Now, buying Used and New means that the artist isn’t, frankly, seeing a dime.

Let’s say you buy an album from Amazon for a penny plus £1.25 postage. The seller gets approximately 70p of that – although fees and percentages change – and the postage costs for that will be between forty and seventy pence, depending on packaging and package size. So the seller sees between 30p and nothing per CD and Amazon takes 55p off the top, and – while I don’t know and wouldn’t like to guess and am not maligning their business practice – I doubt the artist sees any of that 55p.

(Bear in mind that all figures are approximate, and my maths is appalling.)

Then there’s Charity Shops.

This is a more lateral example, but I finally got round to reading some Iain M Banks recently.
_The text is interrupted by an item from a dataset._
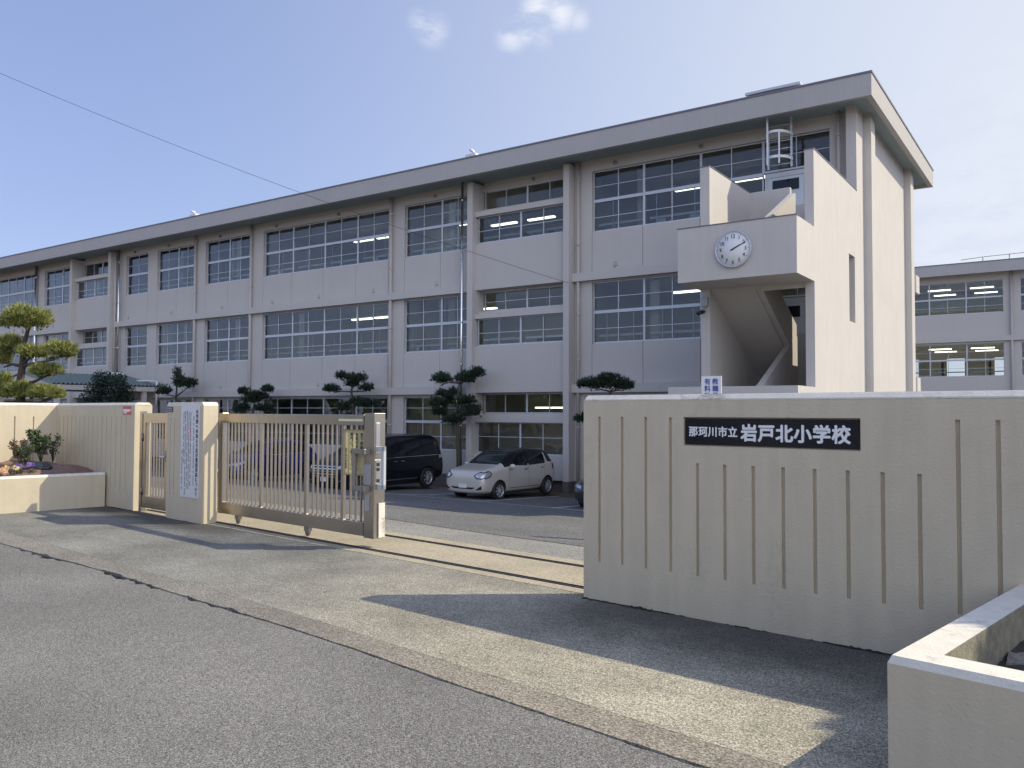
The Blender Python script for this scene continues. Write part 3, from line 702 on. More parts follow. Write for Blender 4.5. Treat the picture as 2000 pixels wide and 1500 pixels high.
# right planter
wdir = Vector((math.cos(FA), math.sin(FA)))
cR = Vector((-.76, 4.13)); front = Vector((.54, -.11)).normalized()
pW = Vector((-.38, 6.34))
rp, inn = planter('planter_box', [tuple(pW+(pW-cR).normalized()*.03), tuple(cR), tuple(cR+front*4.5)], .60, 'cream planter wall in the near corner holding black sheet and stones', .185)
bx = [(-.55, 6.30), (-.60, 4.25), (4.0, 3.4), (4.0, 5.85)]
soil_sheet(bx, lambda x, y: .37+.03*math.sin(x*5+y*3)+.02*math.sin(x*13-y*9)+.05*max(0, y-5.4), M['soildark'], 'soil', rp)
soil_sheet([(-.40, 4.42), (-.30, 6.0), (.2, 6.1), (.6, 4.6)], lambda x, y: .385+.05*math.sin(3*(x+.4))*math.sin(2*(y-4.3))+.015*math.sin(x*17+y*11), M['gravel'], 'sand', rp)
ps = thing('plastic_sheet', (.1, 4.6, .45), 'wrinkled black plastic sheet laid over the soil of the near planter', 'sheet')
mb = MB(); g_ = {}
for i in range(25):
    for j in range(17):
        x = -.33+1.6*i/24; y = 4.28+.62*j/16-.14*(x+.3)+.08*math.sin(i*.6)*(j/16)
        g_[i, j] = mb.bm.verts.new((x, y, .455+.014*math.sin(x*9+y*4)+.008*math.sin(x*26-y*17)-.05*max(0, 1-min(i, 24-i, j, 16-j)/2.0)))
for i in range(24):
    for j in range(16): mb.bm.faces.new((g_[i, j], g_[i+1, j], g_[i+1, j+1], g_[i, j+1]))
mb.build('sheet', M['plastic'], ps, smooth=True)
def pebble(x, y, z, r, sq, seed, label):
    rr = random.Random(seed); mb = MB(); bmesh.ops.create_icosphere(mb.bm, subdivisions=3, radius=1)
    a, b, c = [rr.uniform(0, 6) for _ in range(3)]
    for v in mb.bm.verts:
        p = v.co; k = 1+.12*math.sin(p.x*3+a)+.10*math.sin(p.y*4+b)+.08*math.sin(p.z*5+c)
        v.co = Vector((p.x*r*k*1.25, p.y*r*k*.9, p.z*r*k*sq))
    o = mb.build('stone', M['stone'], smooth=True); o.location = (x, y, z); o.rotation_euler = (0, 0, rr.uniform(0, 3))
    return tag(o, label, 'stone', 'stones in the near planter')
for k, (px, py, r_, lb) in enumerate(((1912, 1263, .032, 'small white stone at the corner of the black plastic sheet'), (1985, 1218, .034, 'flat pale stone lying above the sandy patch'), (1935, 1238, .030, 'grey-blue stone half sunk in the damp soil by the rim'), (1998, 1203, .03, 'rounded pale stone furthest back in the near planter'), (1943, 1232, .018, 'pebble touching the grey-blue stone'))):
    d_ = ray(px, py); p = C0+d_*((.44-H)/d_.z); pebble(p.x, p.y, .435, r_, .55, k, lb)
# left planter
lp_, inn2 = planter('planter_box', [tuple(Vector((-14.36, 8.12))-Vector((.0, 0))), (-14.40, 8.0), (-14.80, 6.30), (-15.6, 6.0), (-17.2, 6.1)][::-1], .60, 'cream planter wall on the far side holding pansies and small shrubs', -.15) if False else planter('planter_box', [(-17.0, 5.2), (-15.2, 5.15), (-14.78, 6.0), (-14.37, 8.13)], .60, 'cream planter wall on the far side holding pansies and small shrubs', .15)
def soil2(x, y):
    e = min(1, max(0, (x+16.9)/.4))
    return .55+.20*max(0, 1-abs(y-7.7)/.9)*max(0, min(1, (-14.6-x)/.5))+.02*math.sin(x*9+y*7)+.012*math.sin(x*21-y*15)
soil_sheet([(-16.85, 5.3), (-15.25, 5.3), (-14.9, 6.0), (-14.52, 8.2), (-16.85, 8.45)], soil2, M['soil'], 'soil', lp_, 40)
def leaf_cloud(mb, c, rad, n, size, rr, flat=1.0):
    for _ in range(n):
        d = Vector((rr.gauss(0, 1), rr.gauss(0, 1), rr.gauss(0, 1))); d.normalize()
        p = Vector(c)+Vector((d.x*rad[0], d.y*rad[1], d.z*rad[2]))*(rr.random()**.45)
        a = Vector((rr.gauss(0, 1), rr.gauss(0, 1), rr.gauss(.3, .7))).normalized(); b = a.cross(Vector((rr.gauss(0, 1), rr.gauss(0, 1), rr.gauss(0, 1)))).normalized()
        s = size*rr.uniform(.6, 1.25)
        mb.bm.faces.new([mb.bm.verts.new(q) for q in (p-a*s, p+b*s*.45, p+a*s, p-b*s*.45)])
def shrub(px, base_py, Y, h, wd, m, label, seed, n=800, size=.028, group='shrubs in the far planter'):
    rr = random.Random(seed); b = at(px, base_py, Y)
    r = thing('shrub', b, label, 'shrub', group); mb = MB()
    stems = MB()
    for k in range(7):
        a = rr.uniform(0, 6.28); tip = b+Vector((math.cos(a)*wd*rr.uniform(.3, .9), math.sin(a)*wd*rr.uniform(.3, .9), h*rr.uniform(.6, 1.0)))
        mid = b.lerp(tip, .5)+Vector((rr.uniform(-.03, .03), rr.uniform(-.03, .03), .03))
        stems.tube([b-Vector((0, 0, .05)), mid, tip], [.007, .005, .002], 5)
        for t in (.35, .55, .75, .92, 1.0):
            q = b.lerp(mid, t*2) if t < .5 else mid.lerp(tip, t*2-1)
            leaf_cloud(mb, q, (.07*wd/.25, .07*wd/.25, .06), n//35, size, rr)
    stems.build('stem', M['bark'], r); mb.build('foliage', m, r)
    return r
shrub(40, 905, 7.55, .42, .26, M['leaf2'], 'reddish-leaved low shrub nearest the road in the far planter', 1)
shrub(52, 908, 7.3, .36, .22, M['leaf'], 'fresh green bushy shrub in front of the reddish one', 12, 700, .02)
shrub(80, 900, 7.75, .62, .26, M['leaf'], 'tallest dark green shrub in the far planter', 2, 1150, .033)
shrub(103, 897, 8.0, .46, .20, M['leaf'], 'thin sparse shrub nearest the wall corner', 3, 260, .03)
def pansy(x, y, m, label, seed, group='pansies in the far planter'):
    rr = random.Random(seed); z = soil2(x, y)
    r = thing('pansy', (x, y, z), label, 'flower', group); lf = MB(); leaf_cloud(lf, (x, y, z+.04), (.08, .08, .05), 40, .028, rr); lf.build('leaves', M['leaf'], r)
    fl = MB()
    for k in range(4):
        c = Vector((x+rr.uniform(-.08, .08), y+rr.uniform(-.08, .08), z+.10+rr.uniform(0, .05))); nrm = Vector((rr.uniform(.3, 1), rr.uniform(-1, -.3), rr.uniform(.2, .8))).normalized()
        a = nrm.cross(Vector((0, 0, 1))).normalized(); b = nrm.cross(a)
        for j in range(5):
            t = j*1.2566; o_ = c+(a*math.cos(t)+b*math.sin(t))*.022+nrm*.003*j
            fl.poly([o_+(a*math.cos(q*1.047)+b*math.sin(q*1.047))*.022 for q in range(6)])
    fl.build('bloom', m, r)
for k, (px, py, Y, m, lb) in enumerate(((2, 925, 6.4, 'petal_y', 'yellow pansy clump at the road end of the far planter'), (12, 920, 6.5, 'petal_p', 'purple pansy among the yellow ones in the far planter'), (20, 925, 6.6, 'petal_y', 'pale yellow pansy clump second from the road end'), (30, 922, 6.75, 'petal_o', 'apricot pansy clump in the far planter'), (41, 920, 6.9, 'petal_y', 'yellow pansy clump nearest the shaded part of the planter'), (65, 922, 7.0, 'petal_p', 'purple pansy clump below the dark green shrub'), (77, 920, 7.2, 'petal_p', 'small purple pansy in the middle of the dark soil'))):
    p = at(px, py, Y); yk = p.y; xi = -14.55-.21*(8.13-yk); pansy(max(-16.7, min(p.x, xi-.30)), yk, M[m], lb, k)
o = MB(); bmesh.ops.create_icosphere(o.bm, subdivisions=3, radius=1)
for v in o.bm.verts: v.co = Vector((v.co.x*.34*(1+.1*math.sin(v.co.y*6)), v.co.y*.22, v.co.z*.10*(1+.2*math.sin(v.co.x*7))))
o = o.build('black_sheet', M['plastic'], smooth=True); p = at(74, 910, 7.45); o.location = (p.x, p.y, .68); tag(o, 'crumpled black sheet lying on the soil of the far planter', 'sheet')

# ------------------------------------------------------------------ the school building, in survey numbers scaled by S about the eye
S = 24.2/23.3
XSCH = Matrix.Translation((0, 0, H)) @ Matrix.Scale(S, 4) @ Matrix.Translation((0, 0, -H))
FY = 23.3; WY = 23.70; XE = -4.91; ZO = 3.64
sb = thing('school_building', XSCH @ Vector((-30, 27, -.9)), 'long three-storey beige school building with rows of aluminium windows', 'building')
LEFT = -70.0
BAYS = [  # (unit edges, pipe-side limits)
    [-13.16, -11.35, -9.46, -7.56, -5.68],
    [-21.32, -19.55, -18.06],
    [-29.57, -27.74, -25.79, -23.91, -22.14],
    [-33.70, -32.03, -30.50],
    [-37.56, -35.95, -34.50],
    [-40.31, -38.37],
    [-48.57, -46.77, -45.12],
    [-56.9, -55.0, -53.07, -51.13, -49.5],
    [-65.2, -63.3, -61.4, -59.5, -57.8],
]
REC = [(-17.76, -14.02), (-44.84, -41.31)]
PIL = [(-14.02, -13.80), (-18.00, -17.76), (-41.31, -41.07), (-45.08, -44.84)]
FRAME_Y = WY+.10
wl = MB(XSCH)
def inrec(x): return any(a-.01 < x < b+.01 for a, b in REC)
spans = [(-13.80, XE), (-41.07, -18.00), (LEFT, -45.08)]
for fl in range(3):
    zo = -ZO*fl
    zs_, zt_ = 7.57+zo, 9.58+zo
    if fl == 2: zs_, zt_ = .29, 2.26
    bot = 6.26+zo if fl < 2 else -.55
    top = 9.95 if fl == 0 else 6.26-ZO*(fl-1)-.02
    for a, b in spans:
        bs = [q for q in BAYS if q[0] >= a-.01 and q[-1] <= b+.01]
        bs.sort()
        # spandrel: panels with fine vertical joints
        cuts = [a]+[e for q in bs for e in q if a < e < b]+[b]
        cuts = sorted(set(round(c, 3) for c in cuts))
        for i in range(len(cuts)-1):
            wl.box(cuts[i]+(.008 if i else 0), cuts[i+1]-(.008 if i < len(cuts)-2 else 0), WY, WY+.2, bot, zs_)
        if top > zt_+.03: wl.box(a, b, WY, WY+.2, zt_, top)
        cur = a
        for q in bs:
            wl.box(cur, q[0], WY, WY+.2, zs_, zt_); cur = q[-1]
        wl.box(cur, b, WY, WY+.2, zs_, zt_)
        # joint backing
        wl.box(a, b, WY+.012, WY+.19, bot+.002, zs_-.002) if False else None
    for a, b in REC:
        z0 = zs_+.11 if fl < 2 else .29
        wl.box(a, b, 23.50, 23.72, (6.02+zo) if fl < 2 else -.55, 7.66+zo if fl < 2 else .25)     # spandrel, flush with the beam
        wl.box(a, b, 23.46, 23.74, 8.63+zo, 8.80+zo)                                               # beam
        wl.box(a, b, 23.74, 24.0, 8.63+zo, 8.92+zo)
        wl.box(a, b, 23.97, 24.15, 9.63+zo, 9.95+zo if fl == 0 else 9.80+zo)
        wl.box(a, b, 23.72, 24.15, 9.66+zo, 9.72+zo) if fl else None
wl.box(LEFT, XE-.02, 23.93, 24.0, -.5, -.45)
wl.build('wall', M['bwall'], sb)
# backing behind the panel joints
bk = MB(XSCH)
for fl in range(3):
    zo = -ZO*fl
    for a, b in spans: bk.box(a+.01, b-.01, WY+.03, WY+.18, (6.28+zo) if fl < 2 else -.5, (7.56+zo) if fl < 2 else .28)
bk.build('joint_sealant', M['plinth'], sb)
# ledges at floor level
for a, b in spans:
    for zl in (5.98, 2.34):
        mb = MB(XSCH); mb.box(a+.002, b-(.16 if b == XE else .002), 23.50, WY-.001, zl, zl+.27); mb.build('ledge', M['bwall'], sb)
for a, b in PIL:
    mb = MB(XSCH); mb.box(a, b, FY, 24.0, -.55, 9.86); mb.build('pilaster', M['bwall'], sb)
    mb = MB(XSCH); mb.box(a-.01, b+.01, FY-.01, 23.9, -1.3, -.55); mb.build('plinth', M['plinth'], sb)
for a, b in spans+REC:
    mb = MB(XSCH); mb.box(a, b, WY-.01, WY+.2, -1.3, -.551); mb.build('plinth', M['plinth'], sb)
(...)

Now, I’m broke at the best of times, so I thought charity shops might be the way to go. Except that, of course, buying books from them means that only the charity sees any money; the book’s already, in theory, been paid for once, but second-hand sales from this area only benefit the charity.
Given the circumstances surrounding Mr Bank's recent terrible, terrible news, I’d really, really like to actually be giving money to him as an author. 

Except there, you run up against the same problem; the digital editions come in at £4.99 and the print editions at £6.99 new, which is – to my mind – the only way I can see of making sure that at least some of my purchase money goes towards the author. A used and new copy can be had for most books for £2.81, and the copy I bought in Oxfam – which sparked off the idea for this article – was £2.49.
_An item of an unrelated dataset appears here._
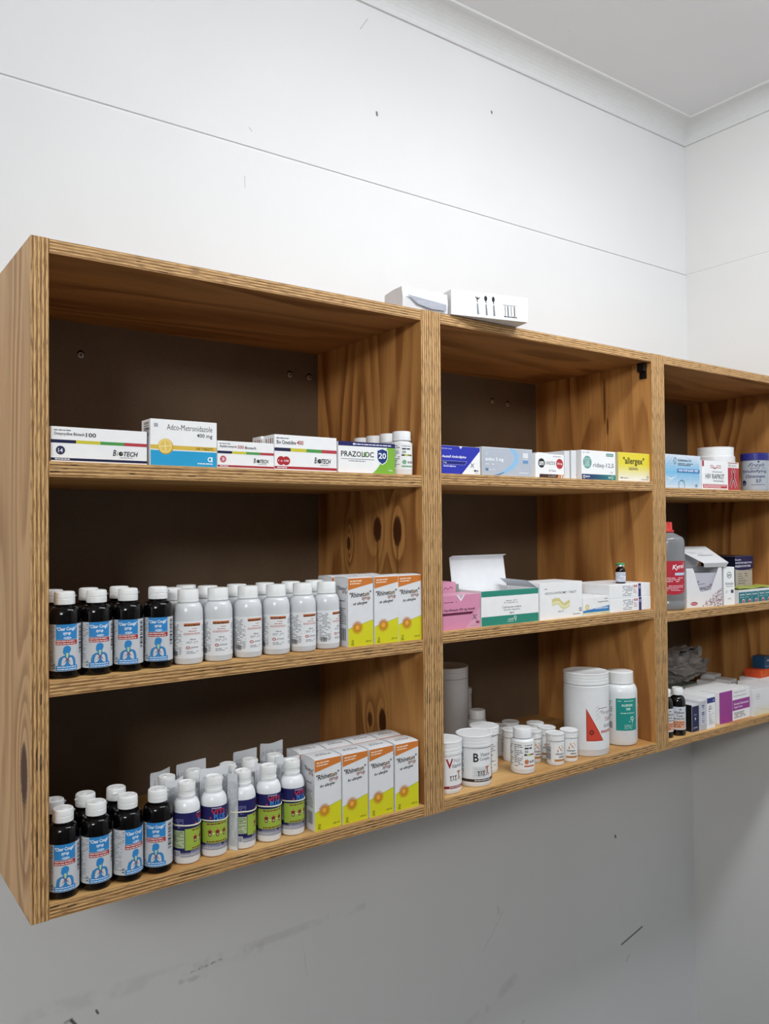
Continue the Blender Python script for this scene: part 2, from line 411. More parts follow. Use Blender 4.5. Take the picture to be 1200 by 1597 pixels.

I would love to live in a world where I could comfortably afford to pay just under 300% of the market rate (where market rate is the cheapest rate) for a product just to support someone, but I spend my time alternating between stony broke and marginally less stony broke, so if there’s a cheap option, I’d rather pay less and swallow the guilt.

Except the guilt’s not settling.

The days of lavish record company advances and gross and net points are, most likely, long long gone, and it’s harder and harder for bands to make their way out of the MySpace Morass or the Social Networking swamp as a whole in order to even get noticed; actually getting an album out there seems to be simultaneously easier – through access to technology and means of production – and harder – in terms of access to consumers and a large customer base. Meanwhile, consumers who can’t afford the more expensive option will plump for whatever’s available if they’re anything like me, and nobody benefits from that, except –

Well, in this case, except for charities. So that argument isn’t wonderful, because if a charity benefits, then in theory many people benefit. But I’m reminded of the example of Sandi Thom, and the swirl that settled around her Basement Broadcasts back in the day, which seemed like clever usage of limited means but, as was thought back in the day, might in fact just have been a relatively clever media campaign (and here, as in many other places, Charlie Brooker puts it better than me.)
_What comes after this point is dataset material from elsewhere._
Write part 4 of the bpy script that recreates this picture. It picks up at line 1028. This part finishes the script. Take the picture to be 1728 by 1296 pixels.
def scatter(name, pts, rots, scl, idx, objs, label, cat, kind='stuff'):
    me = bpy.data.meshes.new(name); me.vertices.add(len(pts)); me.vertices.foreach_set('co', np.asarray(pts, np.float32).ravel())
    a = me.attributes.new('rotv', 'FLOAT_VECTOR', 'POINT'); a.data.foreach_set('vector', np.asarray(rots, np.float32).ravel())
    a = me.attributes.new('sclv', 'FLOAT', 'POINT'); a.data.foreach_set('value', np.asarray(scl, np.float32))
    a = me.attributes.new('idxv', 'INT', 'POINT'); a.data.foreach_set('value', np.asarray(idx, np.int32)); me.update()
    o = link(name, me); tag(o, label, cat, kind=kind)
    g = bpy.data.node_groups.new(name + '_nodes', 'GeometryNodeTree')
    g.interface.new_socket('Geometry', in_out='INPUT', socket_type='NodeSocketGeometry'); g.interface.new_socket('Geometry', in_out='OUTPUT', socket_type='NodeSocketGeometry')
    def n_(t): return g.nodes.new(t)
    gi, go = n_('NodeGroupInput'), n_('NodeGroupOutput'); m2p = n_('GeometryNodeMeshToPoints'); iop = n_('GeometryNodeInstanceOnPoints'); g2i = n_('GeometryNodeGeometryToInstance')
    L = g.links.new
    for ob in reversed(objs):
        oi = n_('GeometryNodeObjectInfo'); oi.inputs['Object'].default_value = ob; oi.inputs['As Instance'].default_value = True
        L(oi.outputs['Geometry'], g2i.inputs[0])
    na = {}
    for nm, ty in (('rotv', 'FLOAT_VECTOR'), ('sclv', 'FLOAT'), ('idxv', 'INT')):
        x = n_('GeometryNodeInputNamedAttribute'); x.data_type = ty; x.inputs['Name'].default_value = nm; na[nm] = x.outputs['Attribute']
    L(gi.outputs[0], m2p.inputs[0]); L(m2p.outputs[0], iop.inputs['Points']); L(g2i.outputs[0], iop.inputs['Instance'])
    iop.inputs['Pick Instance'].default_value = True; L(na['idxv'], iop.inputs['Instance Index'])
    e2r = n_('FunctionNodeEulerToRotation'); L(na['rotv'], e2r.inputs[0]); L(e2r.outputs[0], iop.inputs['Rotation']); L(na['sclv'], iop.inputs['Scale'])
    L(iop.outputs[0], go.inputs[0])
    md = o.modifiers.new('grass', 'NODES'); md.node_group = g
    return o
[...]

This is possibly the most Marxist article I’ve ever written – I mean, using the phrase Means of Production was probably the tip-off for most of you – but I simply don’t understand the new media landscape in terms of art = reward.  Business and art – in this case music – go hand in hand in so many ways, because you can’t eat your chords and drink your bassline. But the argument that’s central to eBooks – how you can charge the same for content without providing a physical product that causes costs for materials and production, which digital products don’t have – applies to music, too. The only CDs I’ve bought recently have been from charity shops and the only music I have access to without a serious hike is via iTunes or Amazon.

In some ways, I guess I’m just bitter that there isn’t a decent record store anywhere near me. I like the idea of tracking down rarities or limited edition new releases or owning physical manifestations of media (even if I digitize them later). It’s engagement with culture on a level more than just the sterile click click click of online buying; you actually have to talk to people. But given the choice between travel costs and spending the money on music, I know where I throw my wallet down.